In seeking the injunction in the US, Google argued that the Canadian order violated freedom of expression (First Amendment of the US Constitution) and that it was protected from such an order by virtue of immunity provided to internet intermediaries through Section 230 of the Communications Decency Act (CDA), and further that the Canadian order was contrary to “international comity” (i.e. the respect for one country for the legal jurisdiction of another). The judge granted the temporary injunction on the basis of Google’s status as a neutral intermediary under Section 230 but did not address the other arguments.

. . . .

There are clearly arguments on both sides of this, and Google is far from being out of the legal woods. One result of these legal shenanigans is that we now have conflicting court interpretations, an outcome that some, such as Michael Geist who had opposed the SCC decision, have decried as leading to legal uncertainty and protracted litigation. This is probably inevitable in a borderless internet where intermediaries like Google will argue that they cannot be forced to obey national law in one jurisdiction (e.g. Canada, EU—will the US be next?) because to do so might conflict with interpretation of national law elsewhere. In other words, Google would be effectively beyond the law.

Link to the rest at Hugh Stephens Blog

Copyright/Intellectual Property, Non-US

14 Comments to “Google’s End Run on the Canadian Supreme Court”

  1. That is one point of view.
    Another is that borders exist for a reason and Canadian law ends at the border…
    …until Canada is able and willing to send covert infiltration teams to enforce their law in SiliValley. 🙂

  2. I’m sorry, but how is this an end run around anything?

    Should the US Supreme Court be able to tell Canadian companies what they can and cannot do in Canada?

  3. In other words, Google would be effectively beyond the law.

    When operating in the US, Google will indeed be beyond Chinese law.

  4. In other words, Google would be effectively beyond the law.

    No, it won’t. Google will be bound by the law within a given jurisdiction. Otherwise, Google will have to apply Chinese censorship to Hawaii. That is intolerable.

    • I did find it interesting that the OP couldn’t flip it over and see how CSS getting away with that order would actually hurt them more than help.

      I saw his reply to you; I pointed out Google ‘had’ to play the counter game, otherwise it was the thin wedge letting other countries dictate what all other site could put up.

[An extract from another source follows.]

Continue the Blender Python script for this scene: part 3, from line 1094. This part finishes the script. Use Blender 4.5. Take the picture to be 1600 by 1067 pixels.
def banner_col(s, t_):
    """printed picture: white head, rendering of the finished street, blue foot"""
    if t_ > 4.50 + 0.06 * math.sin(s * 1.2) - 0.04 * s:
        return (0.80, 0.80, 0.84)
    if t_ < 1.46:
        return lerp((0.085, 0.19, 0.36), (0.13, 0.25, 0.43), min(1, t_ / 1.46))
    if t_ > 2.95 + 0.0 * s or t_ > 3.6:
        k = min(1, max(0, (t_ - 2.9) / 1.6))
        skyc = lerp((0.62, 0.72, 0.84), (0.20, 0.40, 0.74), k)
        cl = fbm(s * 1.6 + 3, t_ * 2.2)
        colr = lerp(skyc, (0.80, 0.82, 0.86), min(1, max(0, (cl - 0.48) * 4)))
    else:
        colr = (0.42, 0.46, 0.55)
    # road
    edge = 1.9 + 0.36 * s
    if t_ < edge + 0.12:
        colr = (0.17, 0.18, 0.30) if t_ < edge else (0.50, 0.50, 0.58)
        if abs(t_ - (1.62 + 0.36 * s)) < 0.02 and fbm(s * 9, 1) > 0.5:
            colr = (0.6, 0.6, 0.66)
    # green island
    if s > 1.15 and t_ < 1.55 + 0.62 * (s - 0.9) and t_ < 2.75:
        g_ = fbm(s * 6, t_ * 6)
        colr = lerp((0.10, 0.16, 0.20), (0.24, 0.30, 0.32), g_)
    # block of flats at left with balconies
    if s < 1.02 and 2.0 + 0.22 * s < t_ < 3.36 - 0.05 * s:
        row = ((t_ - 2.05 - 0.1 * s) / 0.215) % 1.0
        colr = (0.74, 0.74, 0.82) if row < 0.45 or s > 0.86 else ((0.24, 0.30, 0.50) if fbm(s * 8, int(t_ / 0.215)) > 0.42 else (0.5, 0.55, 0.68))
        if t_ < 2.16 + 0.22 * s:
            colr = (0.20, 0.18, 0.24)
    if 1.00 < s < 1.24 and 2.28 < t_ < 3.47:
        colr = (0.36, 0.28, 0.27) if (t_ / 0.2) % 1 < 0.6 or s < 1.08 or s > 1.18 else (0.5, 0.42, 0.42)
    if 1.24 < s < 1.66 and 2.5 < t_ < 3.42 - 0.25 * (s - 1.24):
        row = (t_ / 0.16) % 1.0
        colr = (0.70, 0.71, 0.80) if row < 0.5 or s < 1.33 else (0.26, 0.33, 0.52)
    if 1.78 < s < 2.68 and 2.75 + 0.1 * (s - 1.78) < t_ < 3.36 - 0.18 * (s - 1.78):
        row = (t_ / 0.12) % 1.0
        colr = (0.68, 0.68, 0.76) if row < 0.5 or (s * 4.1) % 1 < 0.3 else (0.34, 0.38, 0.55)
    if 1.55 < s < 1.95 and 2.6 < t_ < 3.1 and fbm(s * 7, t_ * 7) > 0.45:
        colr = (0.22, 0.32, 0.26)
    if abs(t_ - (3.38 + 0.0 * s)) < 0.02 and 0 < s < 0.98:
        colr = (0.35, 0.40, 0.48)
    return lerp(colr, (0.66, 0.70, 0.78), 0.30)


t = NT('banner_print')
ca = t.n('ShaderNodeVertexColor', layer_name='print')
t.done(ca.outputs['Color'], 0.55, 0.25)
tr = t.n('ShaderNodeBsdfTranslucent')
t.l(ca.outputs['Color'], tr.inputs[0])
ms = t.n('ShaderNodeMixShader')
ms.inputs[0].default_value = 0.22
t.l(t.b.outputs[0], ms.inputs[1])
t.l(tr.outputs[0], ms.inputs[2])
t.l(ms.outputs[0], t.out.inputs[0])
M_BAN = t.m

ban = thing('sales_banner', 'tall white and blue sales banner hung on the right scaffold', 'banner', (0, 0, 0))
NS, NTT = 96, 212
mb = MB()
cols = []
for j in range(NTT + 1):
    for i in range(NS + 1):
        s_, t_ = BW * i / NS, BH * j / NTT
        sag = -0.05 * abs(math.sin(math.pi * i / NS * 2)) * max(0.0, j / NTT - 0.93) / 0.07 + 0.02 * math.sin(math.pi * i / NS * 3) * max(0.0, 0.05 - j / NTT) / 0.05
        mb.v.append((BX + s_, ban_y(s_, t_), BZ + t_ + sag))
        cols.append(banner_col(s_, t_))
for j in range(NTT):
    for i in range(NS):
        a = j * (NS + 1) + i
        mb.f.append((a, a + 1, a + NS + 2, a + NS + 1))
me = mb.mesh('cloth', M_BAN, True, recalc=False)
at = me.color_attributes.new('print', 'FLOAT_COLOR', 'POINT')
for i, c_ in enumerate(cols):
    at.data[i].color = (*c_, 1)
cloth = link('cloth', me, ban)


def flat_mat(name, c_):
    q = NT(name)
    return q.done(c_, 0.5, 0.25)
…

      • Most nations don’t agree with the US freedom of speech and press in the First Amendment. They would be delighted to trim it back if they can. When something is banned in their country, they don’t want their citizens simply looking over the border to read the offending material.

        This is far more than an end run. It’s a rejection of the idea that Burma can control the flow of information in the US.

        • Which as I said was the reason Google ‘had to’ fight it.

        • Totally agree with Google. I love you, Canada, but stay out of my right to free speech and I won’t criticize that you sell milk in bags. Savagery.

          There are quite a few people within the US that would like to restrict freedom of speech if you disagree with them. And when that approach fails, they describe them as failing and call people who dare to criticize them “enemies.” Fortunately, their tiny little hands make them incapable of writing anything longer than 140 characters.